Crashing stereotypes

I was going to crash. I gave my handlebars one last futile yank, but my tire lodged in the trolley track. I was eating asphalt before I could blink.

Traffic stopped. I untangled myself from my twisted mess of a bike and hopped up as quickly as I could. I was scraped up and mortified, but basically unhurt. When I pulled my helmet out of my eyes, though, I saw two people emerging from the SUV that had stopped just a few feet away. One guy. One girl. My first thought was, “Ugh.”

Now, if you’d asked me before the crash, I would never have characterized myself as a person who trafficked in stereotypes. I grew up in a total melting pot of a city. I loved diversity, didn’t I? I was comfortable with it. And yet, when I saw that guy and girl coming toward me, my heart sank. He was wearing a letter jacket and his baseball cap was on backwards. She had on a tight little sundress and all the right accessories. Boston College students. In other words, rich white kids. Rich, obnoxious white kids may have been the words that flashed through my mind.

Yes, as the BC students ran toward me, I was busy stereotyping them. The saddest thing is that it never occurred to me that I could possibly be wrong.

But wow, was I ever wrong. There, in the street, in the middle of rush hour, these two showed such concern and compassion. The guy fixed my bike—not enough to ride it, but enough to push it the last three blocks to my apartment. They offered to take me home and asked me if I was going to be OK. In those few minutes with my Boston College angels, I didn’t sense even a hint of judgment or superiority or “rich obnoxious white kid” attitude. Weirdly, their selfless love left me feeling as though, instead of being in an accident, I’d been to church.

Their kindness was also a merited rebuke, and one that made me buckle down and pray. Each morning, I started my day with the “Daily Prayer” from the Church Manual. 1 But I’d never thought of the line, “and rule out of me all sin,” as away to counteract the human mind’s tendency to categorize, judge, and script (often negatively) our interactions with others. After the crash, though, I started looking at that part of the prayer differently. When I asked God to cast sin—any misperception—out of me each moment of my day, I now included stereotypes in the mix. After all, wasn’t seeing my neighbor, not as black or white, Boston College student or Russian grandmother, part of seeing the other part of that prayer—God’s kingdom come—made manifest?

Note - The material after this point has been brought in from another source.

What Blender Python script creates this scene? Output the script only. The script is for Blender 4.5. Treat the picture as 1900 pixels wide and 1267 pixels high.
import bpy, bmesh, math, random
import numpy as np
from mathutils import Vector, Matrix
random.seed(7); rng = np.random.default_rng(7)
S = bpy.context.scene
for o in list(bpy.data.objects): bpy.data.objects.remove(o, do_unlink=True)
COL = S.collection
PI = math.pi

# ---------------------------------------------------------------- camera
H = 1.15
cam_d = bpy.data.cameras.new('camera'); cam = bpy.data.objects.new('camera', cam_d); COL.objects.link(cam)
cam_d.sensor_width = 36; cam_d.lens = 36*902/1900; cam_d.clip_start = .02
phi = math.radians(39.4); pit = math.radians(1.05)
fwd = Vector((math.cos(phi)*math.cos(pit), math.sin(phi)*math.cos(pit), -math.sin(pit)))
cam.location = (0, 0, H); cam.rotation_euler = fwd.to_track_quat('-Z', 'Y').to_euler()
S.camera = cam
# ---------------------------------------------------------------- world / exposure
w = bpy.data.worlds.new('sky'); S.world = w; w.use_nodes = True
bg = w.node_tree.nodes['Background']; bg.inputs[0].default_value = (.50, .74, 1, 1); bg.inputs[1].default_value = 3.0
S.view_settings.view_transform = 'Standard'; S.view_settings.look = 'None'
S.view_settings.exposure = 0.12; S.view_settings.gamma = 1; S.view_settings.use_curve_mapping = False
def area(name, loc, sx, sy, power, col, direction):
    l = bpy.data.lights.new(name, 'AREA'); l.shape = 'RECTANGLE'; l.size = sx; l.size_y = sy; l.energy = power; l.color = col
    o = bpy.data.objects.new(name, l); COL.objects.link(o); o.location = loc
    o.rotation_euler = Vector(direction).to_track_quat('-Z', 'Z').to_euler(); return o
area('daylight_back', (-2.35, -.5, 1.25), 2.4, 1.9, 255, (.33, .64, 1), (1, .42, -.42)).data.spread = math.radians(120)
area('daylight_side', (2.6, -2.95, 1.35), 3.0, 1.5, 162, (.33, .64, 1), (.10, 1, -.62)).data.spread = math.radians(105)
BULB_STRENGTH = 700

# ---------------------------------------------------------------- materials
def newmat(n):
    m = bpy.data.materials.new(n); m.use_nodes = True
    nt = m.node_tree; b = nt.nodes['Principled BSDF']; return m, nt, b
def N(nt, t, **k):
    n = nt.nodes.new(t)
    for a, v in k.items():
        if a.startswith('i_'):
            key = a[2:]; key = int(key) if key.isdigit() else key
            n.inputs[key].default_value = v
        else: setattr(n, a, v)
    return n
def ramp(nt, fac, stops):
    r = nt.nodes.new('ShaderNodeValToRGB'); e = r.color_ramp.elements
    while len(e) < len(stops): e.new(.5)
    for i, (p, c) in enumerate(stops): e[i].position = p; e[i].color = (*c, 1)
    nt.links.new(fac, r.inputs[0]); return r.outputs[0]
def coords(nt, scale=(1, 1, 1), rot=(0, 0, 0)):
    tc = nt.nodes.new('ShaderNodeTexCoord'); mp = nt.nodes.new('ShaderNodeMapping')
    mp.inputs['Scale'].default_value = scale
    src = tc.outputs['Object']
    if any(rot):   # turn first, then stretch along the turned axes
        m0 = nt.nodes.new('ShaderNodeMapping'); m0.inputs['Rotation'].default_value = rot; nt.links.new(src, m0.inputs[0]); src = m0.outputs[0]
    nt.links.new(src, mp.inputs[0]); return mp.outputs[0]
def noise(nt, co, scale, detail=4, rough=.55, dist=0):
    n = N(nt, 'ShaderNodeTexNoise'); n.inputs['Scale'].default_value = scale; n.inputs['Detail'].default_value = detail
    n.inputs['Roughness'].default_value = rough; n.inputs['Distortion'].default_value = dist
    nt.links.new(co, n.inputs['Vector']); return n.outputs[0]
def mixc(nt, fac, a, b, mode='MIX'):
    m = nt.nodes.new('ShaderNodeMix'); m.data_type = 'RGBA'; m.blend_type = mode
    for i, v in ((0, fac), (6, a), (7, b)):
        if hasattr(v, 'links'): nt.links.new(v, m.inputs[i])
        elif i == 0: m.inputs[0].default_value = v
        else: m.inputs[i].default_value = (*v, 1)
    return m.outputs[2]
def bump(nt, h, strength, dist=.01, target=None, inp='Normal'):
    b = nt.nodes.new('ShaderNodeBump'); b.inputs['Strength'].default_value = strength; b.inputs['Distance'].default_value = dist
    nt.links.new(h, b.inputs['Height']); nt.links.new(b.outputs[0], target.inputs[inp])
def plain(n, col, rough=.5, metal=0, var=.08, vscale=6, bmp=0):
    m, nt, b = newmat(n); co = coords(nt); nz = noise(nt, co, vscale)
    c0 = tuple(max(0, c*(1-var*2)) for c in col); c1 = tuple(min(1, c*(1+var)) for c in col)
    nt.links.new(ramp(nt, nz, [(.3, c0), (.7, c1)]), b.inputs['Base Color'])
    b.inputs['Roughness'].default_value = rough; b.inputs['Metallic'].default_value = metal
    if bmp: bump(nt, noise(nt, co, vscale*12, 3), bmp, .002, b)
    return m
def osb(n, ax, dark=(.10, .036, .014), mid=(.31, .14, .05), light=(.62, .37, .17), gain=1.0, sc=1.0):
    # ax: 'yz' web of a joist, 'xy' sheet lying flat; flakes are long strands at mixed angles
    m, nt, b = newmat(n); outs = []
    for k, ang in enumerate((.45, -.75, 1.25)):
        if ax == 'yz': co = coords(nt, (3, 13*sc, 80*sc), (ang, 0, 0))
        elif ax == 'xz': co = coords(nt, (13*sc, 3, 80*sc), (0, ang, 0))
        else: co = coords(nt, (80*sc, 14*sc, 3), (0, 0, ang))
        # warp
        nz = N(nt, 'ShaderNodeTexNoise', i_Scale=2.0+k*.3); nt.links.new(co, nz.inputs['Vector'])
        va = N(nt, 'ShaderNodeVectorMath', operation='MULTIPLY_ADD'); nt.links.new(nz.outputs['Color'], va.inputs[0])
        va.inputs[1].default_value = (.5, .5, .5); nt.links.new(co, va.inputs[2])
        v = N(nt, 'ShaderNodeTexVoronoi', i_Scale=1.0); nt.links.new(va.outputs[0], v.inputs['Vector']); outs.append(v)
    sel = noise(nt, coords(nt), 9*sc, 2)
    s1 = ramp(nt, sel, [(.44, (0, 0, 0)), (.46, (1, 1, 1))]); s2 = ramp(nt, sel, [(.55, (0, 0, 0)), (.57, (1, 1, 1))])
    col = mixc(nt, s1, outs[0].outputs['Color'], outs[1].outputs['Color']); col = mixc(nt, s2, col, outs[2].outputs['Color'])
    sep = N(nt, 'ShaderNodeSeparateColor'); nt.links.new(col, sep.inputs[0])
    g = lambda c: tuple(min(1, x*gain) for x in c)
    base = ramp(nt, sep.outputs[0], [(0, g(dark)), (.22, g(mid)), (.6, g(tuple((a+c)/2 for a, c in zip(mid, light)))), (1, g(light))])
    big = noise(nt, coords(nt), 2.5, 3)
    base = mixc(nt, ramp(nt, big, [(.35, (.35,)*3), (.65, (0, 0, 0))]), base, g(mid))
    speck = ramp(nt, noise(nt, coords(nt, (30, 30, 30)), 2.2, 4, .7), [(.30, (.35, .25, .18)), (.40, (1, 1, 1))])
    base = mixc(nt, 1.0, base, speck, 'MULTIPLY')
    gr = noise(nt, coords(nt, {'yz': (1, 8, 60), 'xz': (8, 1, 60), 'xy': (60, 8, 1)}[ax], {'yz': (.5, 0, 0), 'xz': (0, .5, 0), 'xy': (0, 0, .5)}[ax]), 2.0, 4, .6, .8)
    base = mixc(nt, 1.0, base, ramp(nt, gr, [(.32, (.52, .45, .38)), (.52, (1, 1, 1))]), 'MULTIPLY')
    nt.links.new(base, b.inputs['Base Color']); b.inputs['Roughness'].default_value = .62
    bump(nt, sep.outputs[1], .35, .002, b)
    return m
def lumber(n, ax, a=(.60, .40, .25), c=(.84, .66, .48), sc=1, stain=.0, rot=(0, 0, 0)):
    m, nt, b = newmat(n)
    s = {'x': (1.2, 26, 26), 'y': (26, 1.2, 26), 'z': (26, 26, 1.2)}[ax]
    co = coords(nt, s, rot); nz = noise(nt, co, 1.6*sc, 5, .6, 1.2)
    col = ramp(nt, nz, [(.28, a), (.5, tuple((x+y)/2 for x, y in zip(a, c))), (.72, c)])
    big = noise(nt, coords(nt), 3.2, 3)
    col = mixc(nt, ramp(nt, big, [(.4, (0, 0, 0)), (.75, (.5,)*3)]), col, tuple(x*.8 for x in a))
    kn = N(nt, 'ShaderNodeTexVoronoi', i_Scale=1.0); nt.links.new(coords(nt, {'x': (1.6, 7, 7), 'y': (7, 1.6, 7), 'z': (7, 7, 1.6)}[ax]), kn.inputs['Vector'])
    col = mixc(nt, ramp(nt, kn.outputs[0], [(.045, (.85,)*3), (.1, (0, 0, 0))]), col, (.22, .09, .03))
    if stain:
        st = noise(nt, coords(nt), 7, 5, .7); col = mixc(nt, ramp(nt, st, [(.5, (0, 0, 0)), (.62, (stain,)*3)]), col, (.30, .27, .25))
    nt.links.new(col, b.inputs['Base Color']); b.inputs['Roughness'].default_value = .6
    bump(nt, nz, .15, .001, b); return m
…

In my world, I realized, it wasn’t enough to be “comfortable” with diversity. It wasn’t enough to accept most differences and let a few subtle stereotypes fester. What my world—in fact, what the whole world—needed was my active faithfulness to the kingdom of heaven at hand.

What did that look like? For me, it’s involved committing myself to understanding more about the infinitude and glory and beauty of the Divine. The Bible says that we have a heart to know God, and that God Himself gave us this heart. 2 I think this means that God created us with the ability to see the magnitude and harmony of His nature, right where mortality would present the differences and cultural baggage that seem to divide us.

In my little corner of the universe, this has allowed me to have a more God-centered perspective. To look on people with more grace. To interact with them with more joy, and with a greater expectation of good. To bear witness to the child of God in everyone.

I also see the broader possibilities of these prayers. If we each listened exclusively to that heart that knows God, what could that do for our families and churches? Better yet, as we prayerfully acknowledge that each of us is compelled to respond to that God-knowing heart, we see the inevitable end to tragedies like ethnic cleansing and religious or cultural conflicts.

That is, indeed, the kingdom Jesus preached about. And it’s definitely the kind of world I want to live in. Don’t you?

By Jenny Sawyer

Notes:

  1. Manual of the Mother Church, p. 41
  2. Jeremiah 24:7

Comments

  1. Summertime says:

    Amen Jenny. Let’s do it!

  2. Sara says:

    “What my world—in fact, what the whole world—needed was my active faithfulness to the kingdom of heaven at hand.”
    Love this Jenny. What a great way to turn each moment into an affirmation. I’m going to make this my New Year’s Resolution — to be actively faithful every day to the kingdom of heaven at hand.

  3. john says:

    Thank you Jenny, I certainly need to get beeter at the discipline you outline. This is my second visit to time4thinkers and I am grateful for what I’m finding
    Thank you

  4. Jill says:

    Like your honesty. I don’t think of myself as someone who would judge others but now I have to admit that I get uneasy when I walk past a group of guys near my corner deli. They’ve never done anything
    For me to jump to the conclusion that they’re up to no good Thanks for making me think about this more and get a better view of them. And then I’ll have a better view of myself too.

  5. itsaboutgood says:

    Beautiful, Jenny. Thank you for sharing. It’s funny how sometimes it takes a crash for us to uncover some lurking prejudices and stereotypes – Paul Haggis did a good job of showing us back in 2004. But it definitely was time for an update – especially with the focus on the kingdom of heaven. Let’s be all about it.